Pull out every line below holding the word "scene".

------ Dataset extract ------

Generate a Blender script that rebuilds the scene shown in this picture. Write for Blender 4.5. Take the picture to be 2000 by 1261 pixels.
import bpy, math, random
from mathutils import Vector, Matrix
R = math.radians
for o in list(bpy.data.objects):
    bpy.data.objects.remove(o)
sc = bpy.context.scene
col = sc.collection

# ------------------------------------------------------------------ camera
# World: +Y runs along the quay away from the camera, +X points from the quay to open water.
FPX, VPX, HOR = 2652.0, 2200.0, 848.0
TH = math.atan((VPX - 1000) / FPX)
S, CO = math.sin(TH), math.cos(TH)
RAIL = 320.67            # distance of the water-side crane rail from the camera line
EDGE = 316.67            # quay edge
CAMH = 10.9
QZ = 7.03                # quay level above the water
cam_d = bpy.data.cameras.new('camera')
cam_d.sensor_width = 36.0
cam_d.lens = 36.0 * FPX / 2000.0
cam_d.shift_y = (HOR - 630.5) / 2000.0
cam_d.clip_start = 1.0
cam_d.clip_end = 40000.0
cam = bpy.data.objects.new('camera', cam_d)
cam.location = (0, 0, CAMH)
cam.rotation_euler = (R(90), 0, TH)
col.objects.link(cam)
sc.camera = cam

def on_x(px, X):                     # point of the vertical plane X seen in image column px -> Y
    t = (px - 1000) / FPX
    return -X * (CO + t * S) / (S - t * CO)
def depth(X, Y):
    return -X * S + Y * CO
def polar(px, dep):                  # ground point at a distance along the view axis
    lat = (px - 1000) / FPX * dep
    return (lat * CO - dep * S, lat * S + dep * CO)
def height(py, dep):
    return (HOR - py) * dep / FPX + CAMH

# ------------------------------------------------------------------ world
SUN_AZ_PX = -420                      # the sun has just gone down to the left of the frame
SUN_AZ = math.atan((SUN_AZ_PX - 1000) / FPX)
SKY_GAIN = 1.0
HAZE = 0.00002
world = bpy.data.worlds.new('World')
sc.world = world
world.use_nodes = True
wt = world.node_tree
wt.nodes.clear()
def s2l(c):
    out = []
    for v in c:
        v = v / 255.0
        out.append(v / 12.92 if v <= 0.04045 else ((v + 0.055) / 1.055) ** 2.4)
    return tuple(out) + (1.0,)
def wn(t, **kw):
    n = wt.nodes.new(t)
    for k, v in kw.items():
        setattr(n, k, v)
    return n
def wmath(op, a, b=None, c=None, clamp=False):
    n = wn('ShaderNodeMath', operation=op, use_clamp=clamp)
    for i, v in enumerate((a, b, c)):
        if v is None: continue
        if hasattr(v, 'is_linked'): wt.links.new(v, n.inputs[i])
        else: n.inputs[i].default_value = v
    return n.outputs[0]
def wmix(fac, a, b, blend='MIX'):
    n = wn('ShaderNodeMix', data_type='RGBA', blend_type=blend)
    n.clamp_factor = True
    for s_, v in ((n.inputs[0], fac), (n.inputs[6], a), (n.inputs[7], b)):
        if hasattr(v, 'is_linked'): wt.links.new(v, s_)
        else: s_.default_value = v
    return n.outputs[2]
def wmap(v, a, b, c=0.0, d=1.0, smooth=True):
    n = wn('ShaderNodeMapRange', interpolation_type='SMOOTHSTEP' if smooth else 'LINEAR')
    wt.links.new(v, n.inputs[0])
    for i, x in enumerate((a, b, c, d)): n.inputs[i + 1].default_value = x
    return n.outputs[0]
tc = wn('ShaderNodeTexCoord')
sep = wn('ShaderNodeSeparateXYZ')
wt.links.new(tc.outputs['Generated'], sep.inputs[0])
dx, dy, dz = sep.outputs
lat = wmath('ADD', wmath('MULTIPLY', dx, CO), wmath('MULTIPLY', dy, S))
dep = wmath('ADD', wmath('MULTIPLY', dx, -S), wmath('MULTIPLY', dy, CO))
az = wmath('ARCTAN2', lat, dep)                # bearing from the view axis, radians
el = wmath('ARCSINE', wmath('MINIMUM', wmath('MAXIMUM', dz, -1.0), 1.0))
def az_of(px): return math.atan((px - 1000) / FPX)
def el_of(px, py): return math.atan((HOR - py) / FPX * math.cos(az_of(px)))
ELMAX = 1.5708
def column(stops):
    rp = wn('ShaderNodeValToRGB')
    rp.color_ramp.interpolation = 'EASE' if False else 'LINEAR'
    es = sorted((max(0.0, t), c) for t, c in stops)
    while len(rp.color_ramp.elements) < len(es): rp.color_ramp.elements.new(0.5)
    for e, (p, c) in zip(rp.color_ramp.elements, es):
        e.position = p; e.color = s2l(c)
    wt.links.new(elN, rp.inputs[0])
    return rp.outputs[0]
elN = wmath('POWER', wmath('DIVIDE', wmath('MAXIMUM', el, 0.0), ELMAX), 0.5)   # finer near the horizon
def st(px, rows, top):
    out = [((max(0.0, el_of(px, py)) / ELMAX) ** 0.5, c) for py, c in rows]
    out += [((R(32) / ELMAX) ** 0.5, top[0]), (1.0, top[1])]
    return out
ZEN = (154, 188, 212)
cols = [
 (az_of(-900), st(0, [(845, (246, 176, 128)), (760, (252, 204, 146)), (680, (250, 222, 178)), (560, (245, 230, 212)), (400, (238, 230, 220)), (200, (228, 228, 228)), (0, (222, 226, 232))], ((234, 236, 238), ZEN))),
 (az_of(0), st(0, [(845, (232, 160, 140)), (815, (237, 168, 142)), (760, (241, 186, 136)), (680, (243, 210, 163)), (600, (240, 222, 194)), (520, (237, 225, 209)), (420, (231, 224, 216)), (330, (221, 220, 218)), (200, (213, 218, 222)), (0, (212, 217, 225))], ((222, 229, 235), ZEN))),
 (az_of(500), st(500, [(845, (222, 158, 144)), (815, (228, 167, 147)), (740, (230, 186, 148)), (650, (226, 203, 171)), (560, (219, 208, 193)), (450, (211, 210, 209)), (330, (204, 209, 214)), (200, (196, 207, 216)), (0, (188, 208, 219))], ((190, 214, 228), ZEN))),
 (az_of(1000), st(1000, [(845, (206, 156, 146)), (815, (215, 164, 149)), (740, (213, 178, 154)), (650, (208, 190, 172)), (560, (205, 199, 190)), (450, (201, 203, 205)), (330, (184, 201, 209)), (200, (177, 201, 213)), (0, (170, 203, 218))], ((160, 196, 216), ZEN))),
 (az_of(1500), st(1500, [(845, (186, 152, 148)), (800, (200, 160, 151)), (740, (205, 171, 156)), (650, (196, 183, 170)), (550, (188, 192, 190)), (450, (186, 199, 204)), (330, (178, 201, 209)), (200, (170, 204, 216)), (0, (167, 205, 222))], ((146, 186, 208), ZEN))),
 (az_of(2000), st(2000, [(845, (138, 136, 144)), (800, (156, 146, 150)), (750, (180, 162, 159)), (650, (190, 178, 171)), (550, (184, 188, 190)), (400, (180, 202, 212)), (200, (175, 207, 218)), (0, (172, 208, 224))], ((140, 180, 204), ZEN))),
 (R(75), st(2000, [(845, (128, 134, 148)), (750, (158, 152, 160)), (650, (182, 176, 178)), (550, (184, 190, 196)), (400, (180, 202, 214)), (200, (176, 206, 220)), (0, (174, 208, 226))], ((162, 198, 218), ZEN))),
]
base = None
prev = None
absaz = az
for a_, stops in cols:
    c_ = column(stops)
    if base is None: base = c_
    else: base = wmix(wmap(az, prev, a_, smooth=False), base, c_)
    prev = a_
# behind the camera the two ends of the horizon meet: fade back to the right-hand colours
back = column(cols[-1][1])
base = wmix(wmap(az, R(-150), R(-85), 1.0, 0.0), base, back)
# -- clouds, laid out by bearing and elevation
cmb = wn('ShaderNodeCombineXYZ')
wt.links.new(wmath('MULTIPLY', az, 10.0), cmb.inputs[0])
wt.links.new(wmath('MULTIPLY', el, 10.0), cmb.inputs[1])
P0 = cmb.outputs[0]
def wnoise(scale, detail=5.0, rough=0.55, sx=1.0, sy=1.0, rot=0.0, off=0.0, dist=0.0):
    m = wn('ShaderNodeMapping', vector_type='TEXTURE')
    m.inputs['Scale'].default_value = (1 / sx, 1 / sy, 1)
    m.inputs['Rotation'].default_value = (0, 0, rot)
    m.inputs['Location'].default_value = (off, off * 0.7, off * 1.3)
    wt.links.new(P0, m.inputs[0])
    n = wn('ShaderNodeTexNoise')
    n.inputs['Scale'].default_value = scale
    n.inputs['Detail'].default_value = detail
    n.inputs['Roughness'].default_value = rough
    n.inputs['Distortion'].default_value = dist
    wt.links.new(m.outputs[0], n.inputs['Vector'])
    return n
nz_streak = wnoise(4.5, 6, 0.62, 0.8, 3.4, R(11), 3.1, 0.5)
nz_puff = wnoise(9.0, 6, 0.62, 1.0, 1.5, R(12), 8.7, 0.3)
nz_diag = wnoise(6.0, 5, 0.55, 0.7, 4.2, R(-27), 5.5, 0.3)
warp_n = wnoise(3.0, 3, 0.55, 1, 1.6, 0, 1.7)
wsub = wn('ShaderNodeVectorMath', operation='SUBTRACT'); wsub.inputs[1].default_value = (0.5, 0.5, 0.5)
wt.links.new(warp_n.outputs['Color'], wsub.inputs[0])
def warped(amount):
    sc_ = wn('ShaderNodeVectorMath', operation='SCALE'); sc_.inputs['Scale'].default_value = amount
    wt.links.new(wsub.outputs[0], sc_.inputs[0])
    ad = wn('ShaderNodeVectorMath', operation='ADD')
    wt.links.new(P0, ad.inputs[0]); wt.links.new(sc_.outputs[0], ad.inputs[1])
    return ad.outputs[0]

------

• Reply:
Generate a Blender script that rebuilds the scene shown in this picture. Write for Blender 4.5. Take the picture to be 2000 by 1261 pixels.
sc = bpy.context.scene